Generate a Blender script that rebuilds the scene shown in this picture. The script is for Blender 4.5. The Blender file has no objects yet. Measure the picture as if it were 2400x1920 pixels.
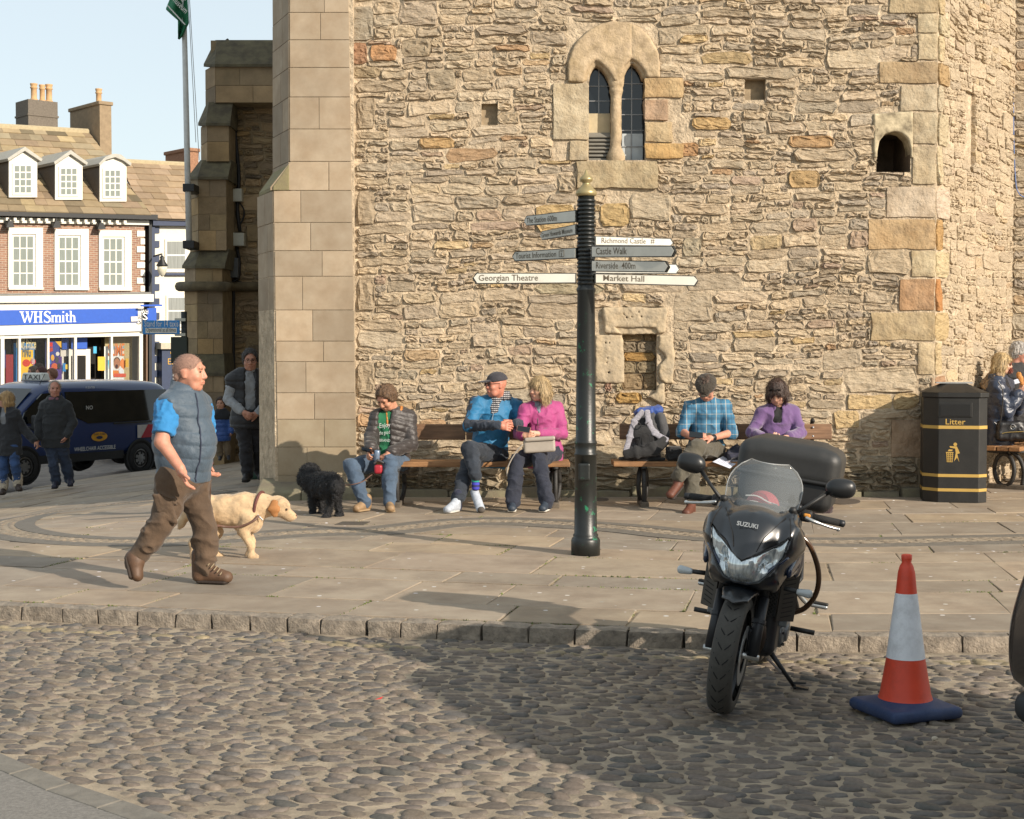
import bpy, math, random, numpy as np
from mathutils import Vector, Matrix
random.seed(7); RNG = np.random.default_rng(11)
SC = bpy.context.scene; COL = SC.collection
# ---------------------------------------------------------------- camera
FP = 3600.0; CAMH = 1.72; Y0 = 822.0; TILT = math.atan((960 - Y0) / FP)
cd = bpy.data.cameras.new('camera'); cam = bpy.data.objects.new('camera', cd); COL.objects.link(cam)
cd.sensor_width = 36; cd.lens = FP / 2400 * 36; cd.clip_end = 3000; cd.clip_start = .05
cam.location = (0, 0, CAMH); cam.rotation_euler = (math.pi / 2 - TILT, 0, 0); SC.camera = cam
# ---------------------------------------------------------------- sky and sun
SUNV = Vector((.77, -.64, .435)).normalized()          # towards the sun
w = bpy.data.worlds.new('World'); SC.world = w; w.use_nodes = True
nt = w.node_tree; bg = nt.nodes['Background']; sky = nt.nodes.new('ShaderNodeTexSky')
sky.sky_type = 'NISHITA'; sky.sun_disc = False; sky.sun_elevation = math.asin(SUNV.z)
sky.sun_rotation = math.atan2(SUNV.x, SUNV.y); sky.air_density = 1.0; sky.dust_density = 1.0; sky.ozone_density = 1.0; sky.altitude = 100
hz = nt.nodes.new('ShaderNodeMix'); hz.data_type = 'RGBA'; hz.inputs[0].default_value = .74; hz.inputs[7].default_value = (4.0, 4.36, 4.4, 1)   # thin even high haze over the whole sky
nt.links.new(sky.outputs[0], hz.inputs[6]); nt.links.new(hz.outputs[2], bg.inputs[0]); bg.inputs[1].default_value = .148
sd = bpy.data.lights.new('sun', 'SUN'); so = bpy.data.objects.new('sun', sd); COL.objects.link(so)
sd.energy = 4.8; sd.angle = math.radians(.6); sd.color = (1, .885, .745)
so.rotation_euler = (-SUNV).to_track_quat('-Z', 'Y').to_euler(); so.location = (20, -20, 30)
SC.view_settings.view_transform = 'Standard'; SC.view_settings.look = 'None'; SC.view_settings.exposure = 0.42; SC.view_settings.gamma = 1
SC.view_settings.use_curve_mapping = False
SC.render.engine = 'CYCLES'; SC.cycles.max_bounces = 6; SC.cycles.use_denoising = True
# ---------------------------------------------------------------- from a picture position to a place in the world
CT, ST = math.cos(TILT), math.sin(TILT)
def ray(px, py):
    a = (px - 1200) / FP; b = (960 - py) / FP
    return Vector((a, CT + b * ST, -ST + b * CT))
def P(px, py, d):                       # on the upright plane Y = d
    r = ray(px, py); return Vector((0, 0, CAMH)) + r * (d / r.y)
def sstep(a, b, x): t = min(1, max(0, (x - a) / (b - a))); return t * t * (3 - 2 * t)
def zg(x, y):                           # height of the pavement; the ground falls away behind the left corner
    e = min(7.0, max(0.0, -3.1 - x))
    return -.125 * e * sstep(12.5, 20.5, y) - .026 * max(0, min(y, 34) - 25) + .03 * max(0, min(y, 52) - 37)
def G(px, py, dz=0.0):
    r = ray(px, py); t = 5.0
    for _ in range(60):
        p = Vector((0, 0, CAMH)) + r * t
        z = zg(p.x, p.y) + dz
        t = .5 * t + .5 * max(.5, (z - CAMH) / r.z) if r.z < 0 else t
    return Vector((0, 0, CAMH)) + r * t
ROADZ = -.088
def RD(px, py): r = ray(px, py); return Vector((0, 0, CAMH)) + r * ((ROADZ - CAMH) / r.z)
def onplane(px, py, o, n): r = ray(px, py); c = Vector((0, 0, CAMH)); return c + r * ((Vector(o) - c).dot(n) / r.dot(n))
def V(*a): return Vector(a)
# ---------------------------------------------------------------- materials
def lin(c):
    if isinstance(c, str): c = [int(c[i:i + 2], 16) / 255 for i in (0, 2, 4)]
    return tuple(x / 12.92 if x <= .04045 else ((x + .055) / 1.055) ** 2.4 for x in c[:3])
MATS = {}
def mat(name, col='808080', rough=.6, metal=0., var=.12, vs=9., bump=0., bs=60., col2=None, coat=0., attr=None, alpha=1., trans=0., spec=.5, emit=0., sss=0., sheen=0., stretch=None, bump2=0., bs2=8., detail=5, dist=.01, stain=0., ss=.9, sc='4a4338', spots=0.):
    if name in MATS: return MATS[name]
    m = bpy.data.materials.new(name); m.use_nodes = True; MATS[name] = m
    t = m.node_tree; n = t.nodes; L = t.links.new; b = n['Principled BSDF']
    c = lin(col)
    b.inputs['Roughness'].default_value = rough; b.inputs['Metallic'].default_value = metal
    b.inputs['Specular IOR Level'].default_value = spec; b.inputs['Coat Weight'].default_value = coat; b.inputs['Coat Roughness'].default_value = .08
    if sheen: b.inputs['Sheen Weight'].default_value = sheen
    if trans: b.inputs['Transmission Weight'].default_value = trans
    if sss: b.inputs['Subsurface Weight'].default_value = sss; b.inputs['Subsurface Radius'].default_value = (.012, .004, .002); b.inputs['Subsurface Scale'].default_value = .6
    b.inputs['Alpha'].default_value = alpha
    tc = n.new('ShaderNodeTexCoord'); co = tc.outputs['Object']
    if stretch:
        mp = n.new('ShaderNodeMapping'); mp.inputs['Scale'].default_value = stretch; L(co, mp.inputs[0]); co = mp.outputs[0]
    no = n.new('ShaderNodeTexNoise'); no.inputs['Scale'].default_value = vs; no.inputs['Detail'].default_value = detail; no.inputs['Roughness'].default_value = .62; L(co, no.inputs['Vector'])
    ramp = n.new('ShaderNodeValToRGB'); ramp.color_ramp.elements[0].position = .32; ramp.color_ramp.elements[1].position = .68
    hi = c if col2 is None else lin(col2)
    ramp.color_ramp.elements[0].color = (*[x * (1 - var) for x in c], 1); ramp.color_ramp.elements[1].color = (*[min(1, x * (1 + var)) for x in hi], 1)
    L(no.outputs['Fac'], ramp.inputs[0]); out = ramp.outputs[0]
    if attr:
        at = n.new('ShaderNodeAttribute'); at.attribute_name = attr
        mx = n.new('ShaderNodeMix'); mx.data_type = 'RGBA'; mx.blend_type = 'MULTIPLY'; mx.inputs[0].default_value = 1
        L(at.outputs['Color'], mx.inputs[6]); L(out, mx.inputs[7]); out = mx.outputs[2]
    if stain:
        sn_ = n.new('ShaderNodeTexNoise'); sn_.inputs['Scale'].default_value = ss; sn_.inputs['Detail'].default_value = 9; sn_.inputs['Roughness'].default_value = .7; L(tc.outputs['Object'], sn_.inputs['Vector'])
        sr = n.new('ShaderNodeMapRange'); sr.inputs[1].default_value = .48; sr.inputs[2].default_value = .72; sr.inputs[3].default_value = 0; sr.inputs[4].default_value = stain; L(sn_.outputs['Fac'], sr.inputs[0])
        mx2 = n.new('ShaderNodeMix'); mx2.data_type = 'RGBA'; L(sr.outputs[0], mx2.inputs[0]); L(out, mx2.inputs[6]); mx2.inputs[7].default_value = (*lin(sc), 1); out = mx2.outputs[2]
    if spots:
        vo = n.new('ShaderNodeTexVoronoi'); vo.inputs['Scale'].default_value = spots; L(tc.outputs['Object'], vo.inputs['Vector']); ms = n.new('ShaderNodeMath'); ms.operation = 'LESS_THAN'; ms.inputs[1].default_value = .085; L(vo.outputs['Distance'], ms.inputs[0])
        sc_n = n.new('ShaderNodeMath'); sc_n.operation = 'MULTIPLY'; sc_n.inputs[1].default_value = .5; L(ms.outputs[0], sc_n.inputs[0]); mx3 = n.new('ShaderNodeMix'); mx3.data_type = 'RGBA'; L(sc_n.outputs[0], mx3.inputs[0]); L(out, mx3.inputs[6]); L(vo.outputs['Color'], mx3.inputs[7]); hs_ = n.new('ShaderNodeHueSaturation'); hs_.inputs['Saturation'].default_value = .08; L(vo.outputs['Color'], hs_.inputs['Color']); L(hs_.outputs[0], mx3.inputs[7]); out = mx3.outputs[2]
    L(out, b.inputs['Base Color'])
    if emit: L(out, b.inputs['Emission Color']); b.inputs['Emission Strength'].default_value = emit
    if bump:
        nb = n.new('ShaderNodeTexNoise'); nb.inputs['Scale'].default_value = bs; nb.inputs['Detail'].default_value = 8; nb.inputs['Roughness'].default_value = .65; L(co, nb.inputs['Vector'])
        bp = n.new('ShaderNodeBump'); bp.inputs['Strength'].default_value = bump; bp.inputs['Distance'].default_value = dist; L(nb.outputs['Fac'], bp.inputs['Height'])
        last = bp
        if bump2:
            n2 = n.new('ShaderNodeTexNoise'); n2.inputs['Scale'].default_value = bs2; n2.inputs['Detail'].default_value = 6; L(co, n2.inputs['Vector'])
            b2 = n.new('ShaderNodeBump'); b2.inputs['Strength'].default_value = bump2; b2.inputs['Distance'].default_value = dist * 4; L(n2.outputs['Fac'], b2.inputs['Height']); L(bp.outputs[0], b2.inputs['Normal']); last = b2
        L(last.outputs[0], b.inputs['Normal'])
    return m
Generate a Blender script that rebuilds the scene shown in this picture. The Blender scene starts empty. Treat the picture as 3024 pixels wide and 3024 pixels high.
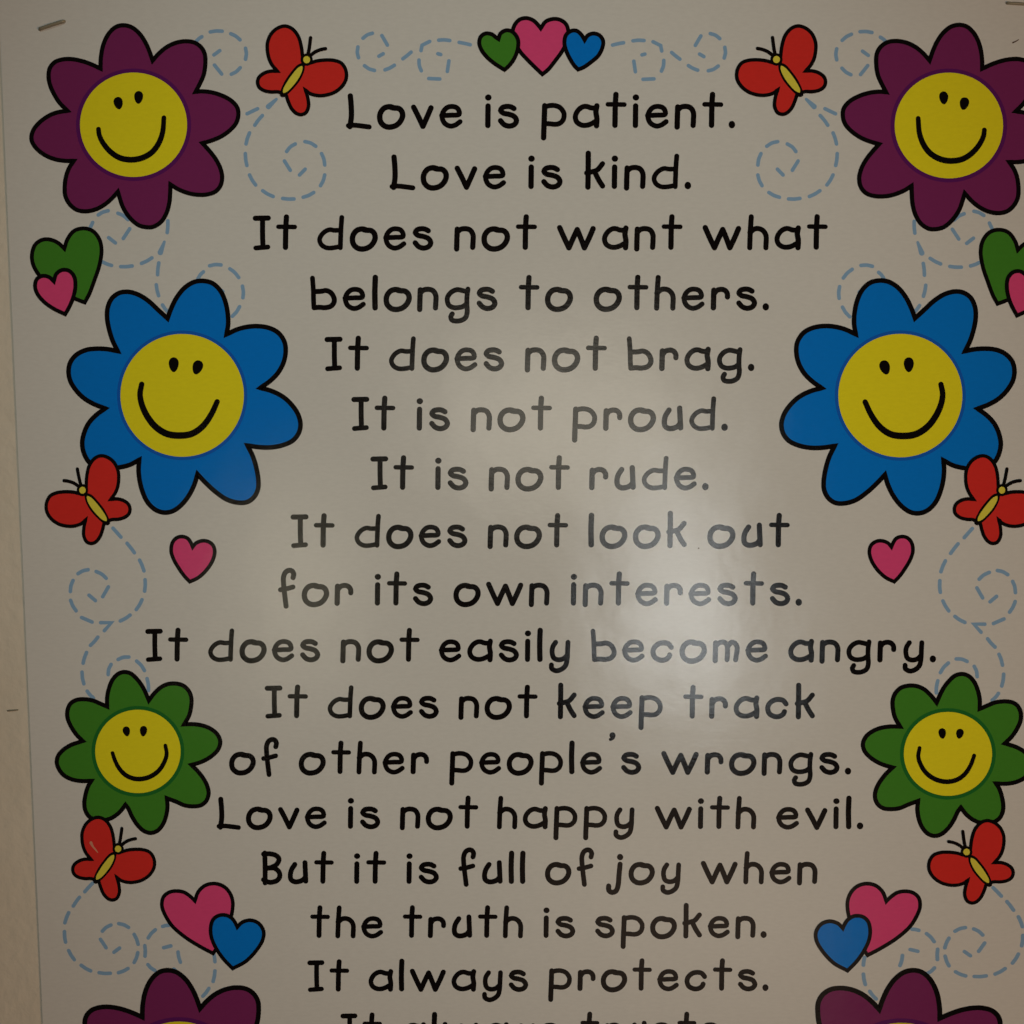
import bpy, bmesh, math, random
from mathutils import Vector
from mathutils.geometry import tessellate_polygon

# ------------------------------------------------------------------ camera, world, lamps, exposure
C = bpy.context.scene
COL = C.collection
TH = math.radians(5.15)            # the phone looks slightly down at the wall
D = 0.424                          # metres from the lens to the sheet
PAPER_Y = -0.0009                  # front face of the sheet (the wall is y = 0)
CAM = Vector((0.0, PAPER_Y - D, 1.50))
cam = bpy.data.cameras.new('camera')
cam.sensor_width = 36
cam.lens = 36                      # tan(half field) = 0.5
cam.clip_start = 0.01
cam.clip_end = 50
co = bpy.data.objects.new('camera', cam)
COL.objects.link(co)
co.location = CAM
co.rotation_euler = (math.pi / 2 - TH, 0, 0)
C.camera = co

world = bpy.data.worlds.new('World')
C.world = world
world.use_nodes = True
bg = world.node_tree.nodes['Background']
bg.inputs['Color'].default_value = (1.0, 0.90, 0.74, 1)
bg.inputs['Strength'].default_value = 0.008

C.view_settings.view_transform = 'Standard'
C.view_settings.look = 'None'
C.view_settings.exposure = 0.12
C.view_settings.gamma = 1.0
C.view_settings.use_curve_mapping = False


def area(name, loc, target, size, size_y, power, color, spread=180):
    L = bpy.data.lights.new(name, 'AREA')
    L.shape = 'RECTANGLE'
    L.size, L.size_y = size, size_y
    L.energy = power
    L.color = color
    L.spread = math.radians(spread)
    o = bpy.data.objects.new(name, L)
    COL.objects.link(o)
    o.location = loc
    d = Vector(target) - Vector(loc)
    o.rotation_euler = d.to_track_quat('-Z', 'Y').to_euler()
    return o


def sheet(px, py, y=PAPER_Y):
    """Point of the sheet's plane seen at (px, py) of the 3024 px survey photograph."""
    u = (px - 1512) / 1512 * 0.5
    v = (1512 - py) / 1512 * 0.5
    dx, dy, dz = u, math.cos(TH) + v * math.sin(TH), -math.sin(TH) + v * math.cos(TH)
    t = (y - CAM.y) / dy
    return Vector((CAM.x + dx * t, y, CAM.z + dz * t))


def mirror_spot(px, py, dist):
    """Where a lamp hangs, dist metres off the wall, if the sheet mirrors it to the lens at (px, py)."""
    p = sheet(px, py)
    r = p - CAM
    r.y = -r.y
    return p + r * (dist / abs(r.y))


MID = sheet(1512, 1512)
# warm lamp of the room, off to the right
area('room_lamp', (1.52, -1.32, 1.02), MID, 0.4, 0.4, 9.3, (1.0, 0.635, 0.36))
# cooler spot added overhead to brighten the middle, falling off towards the edges
sp = bpy.data.lights.new('spot_lamp', 'SPOT')
sp.energy = 36
sp.color = (0.86, 1.0, 0.91)
sp.spot_size = math.radians(16.4)
sp.spot_blend = 1.0
sp.shadow_soft_size = 0.06
so = bpy.data.objects.new('spot_lamp', sp)
COL.objects.link(so)
so.location = (-0.15, -1.60, 2.88)
so.rotation_euler = (sheet(1450, 1240) - so.location).to_track_quat('-Z', 'Y').to_euler()
# the lamp whose soft glare sits right of the middle of the sheet, and a strip light added above it for the streak
area('glare_lamp', mirror_spot(2035, 1915, 1.25), sheet(2035, 1915), 0.16, 0.14, 0.56, (0.94, 0.99, 1.0))
area('glare_streak', mirror_spot(1985, 1620, 1.25), sheet(1985, 1620), 0.07, 0.26, 0.58, (0.95, 0.98, 0.97))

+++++

--- EXERCISE BRIEF ---
How many lines of the data hold the string "script"? Reply with the number alone.

--- FINAL ANSWER ---
2